As the present work lucidly demonstrates, the multipart sculpture derives meaning from the interaction of its parts; rejecting hierarchical compositions, individual elements are neither subordinate nor dominant in relation to each other. Instead, the form of the work is defined by simple laws of geometry and proportion which diffuses the metaphysical pretensions of art. Indeed, Judd disavowed the very term "sculpture" which he associated with the hand-crafted art of an earlier era. Judd coined the term specific objects to stress their neutral, discrete nature as functionless objects rather than traditional sculpture. Most strikingly, Stacks such as Untitled break from convention by dispensing with the pedestal which had traditionally isolated sculpture from the viewer, substituting in its place a direct relationship with the architectural space around it. The equivalent distances between the forms become part of the work itself; they function as open volumes articulating the space from floor to ceiling in a progression of open versus enclosed space.

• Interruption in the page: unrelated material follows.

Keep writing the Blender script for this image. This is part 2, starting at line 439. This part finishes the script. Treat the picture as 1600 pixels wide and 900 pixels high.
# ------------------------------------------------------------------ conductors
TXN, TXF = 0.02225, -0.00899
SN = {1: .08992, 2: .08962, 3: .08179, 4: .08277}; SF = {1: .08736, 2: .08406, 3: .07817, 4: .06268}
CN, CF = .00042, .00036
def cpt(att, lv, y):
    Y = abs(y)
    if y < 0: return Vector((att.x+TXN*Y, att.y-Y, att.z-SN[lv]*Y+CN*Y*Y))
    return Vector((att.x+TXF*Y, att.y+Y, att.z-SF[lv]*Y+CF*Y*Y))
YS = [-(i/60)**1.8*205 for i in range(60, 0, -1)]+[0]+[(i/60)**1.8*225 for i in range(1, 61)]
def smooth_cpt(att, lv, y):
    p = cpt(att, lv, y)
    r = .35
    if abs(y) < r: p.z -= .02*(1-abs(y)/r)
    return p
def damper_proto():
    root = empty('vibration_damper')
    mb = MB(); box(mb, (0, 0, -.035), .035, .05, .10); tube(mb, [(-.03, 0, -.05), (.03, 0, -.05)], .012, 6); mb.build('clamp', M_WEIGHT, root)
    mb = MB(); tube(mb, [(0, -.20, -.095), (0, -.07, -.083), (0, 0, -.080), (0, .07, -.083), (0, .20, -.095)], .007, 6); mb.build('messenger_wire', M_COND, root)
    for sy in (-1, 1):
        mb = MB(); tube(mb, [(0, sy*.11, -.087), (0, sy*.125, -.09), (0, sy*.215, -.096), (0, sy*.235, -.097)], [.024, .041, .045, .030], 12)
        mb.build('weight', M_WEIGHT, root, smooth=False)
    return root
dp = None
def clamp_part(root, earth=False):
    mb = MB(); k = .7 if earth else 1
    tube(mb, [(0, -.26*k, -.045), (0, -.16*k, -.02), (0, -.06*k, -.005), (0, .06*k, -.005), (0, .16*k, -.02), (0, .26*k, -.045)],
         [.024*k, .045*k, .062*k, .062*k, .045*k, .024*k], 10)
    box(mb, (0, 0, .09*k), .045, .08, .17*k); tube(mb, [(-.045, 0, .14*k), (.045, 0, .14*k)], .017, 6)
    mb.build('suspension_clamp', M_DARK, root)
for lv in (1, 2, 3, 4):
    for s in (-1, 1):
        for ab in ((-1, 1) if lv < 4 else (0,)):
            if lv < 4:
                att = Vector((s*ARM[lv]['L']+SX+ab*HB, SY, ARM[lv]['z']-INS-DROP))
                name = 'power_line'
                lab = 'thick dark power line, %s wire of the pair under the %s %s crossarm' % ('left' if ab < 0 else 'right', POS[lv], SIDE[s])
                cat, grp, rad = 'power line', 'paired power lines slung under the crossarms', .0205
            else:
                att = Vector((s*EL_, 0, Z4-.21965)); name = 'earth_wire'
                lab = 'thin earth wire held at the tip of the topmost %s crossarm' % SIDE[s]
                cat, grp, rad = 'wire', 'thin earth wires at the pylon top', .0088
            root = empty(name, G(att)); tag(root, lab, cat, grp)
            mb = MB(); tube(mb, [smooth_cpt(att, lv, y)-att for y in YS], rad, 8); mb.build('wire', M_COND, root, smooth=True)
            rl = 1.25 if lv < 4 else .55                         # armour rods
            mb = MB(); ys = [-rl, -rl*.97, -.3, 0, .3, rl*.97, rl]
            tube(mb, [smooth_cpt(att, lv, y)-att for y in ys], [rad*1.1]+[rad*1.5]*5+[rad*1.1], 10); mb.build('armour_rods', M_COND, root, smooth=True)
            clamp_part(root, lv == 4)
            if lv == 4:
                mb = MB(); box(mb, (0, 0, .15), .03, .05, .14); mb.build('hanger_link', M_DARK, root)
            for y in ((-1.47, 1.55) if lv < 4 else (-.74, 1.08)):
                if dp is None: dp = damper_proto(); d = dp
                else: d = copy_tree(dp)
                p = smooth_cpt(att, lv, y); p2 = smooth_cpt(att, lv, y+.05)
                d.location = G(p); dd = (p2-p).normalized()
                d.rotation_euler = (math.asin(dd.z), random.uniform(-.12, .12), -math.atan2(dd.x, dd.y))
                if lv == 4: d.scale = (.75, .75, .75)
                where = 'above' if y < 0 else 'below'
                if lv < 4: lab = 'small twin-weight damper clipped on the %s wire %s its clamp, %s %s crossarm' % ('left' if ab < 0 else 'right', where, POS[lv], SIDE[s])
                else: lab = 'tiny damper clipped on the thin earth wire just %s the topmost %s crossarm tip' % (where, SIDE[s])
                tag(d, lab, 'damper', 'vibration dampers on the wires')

Color is one of the most salient aspects in Judd's trinity of values. In an essay on color he stated: "Material, space and color are the main aspects of visual art" (In: Dietmar Elger, Ed., Donald Judd Colorist, Ostfildern-Ruit, 2000, p. 79). Judd's work is informed by painting and his declared ambition was to extend the unity, immediacy, scale and clarity that he found in the work of Barnett Newman and Mark Rothko in particular. As a series, the Stacks can be seen as an intense, systematic investigation of color and materials within a given format. Judd experimented with various different combinations, interrogating the different reflective qualities of metals, such as galvanised steel and copper, combined with Plexiglas of varying hues and translucency. For Judd, color is devoid of illusion and indivisible from the material form. The silvery gleam of stainless steel is as much a color to Judd as the brilliant red jewel tones of the Plexiglas in Untitled. The shimmering exterior of the stainless steel dematerialises its otherwise obdurate, opaque form, while the transparent Plexiglas both reveals the interior construction and, through the translucent passage of light, unites the physical object with the wall support even further. The intense, almost liquid red fills the voids with intangible rays of light that paradoxically serve to augment the sense of tangible space. In this way, Untitled forms a marriage between material, space and color - the harmonious expression of Judd's complex aesthetic.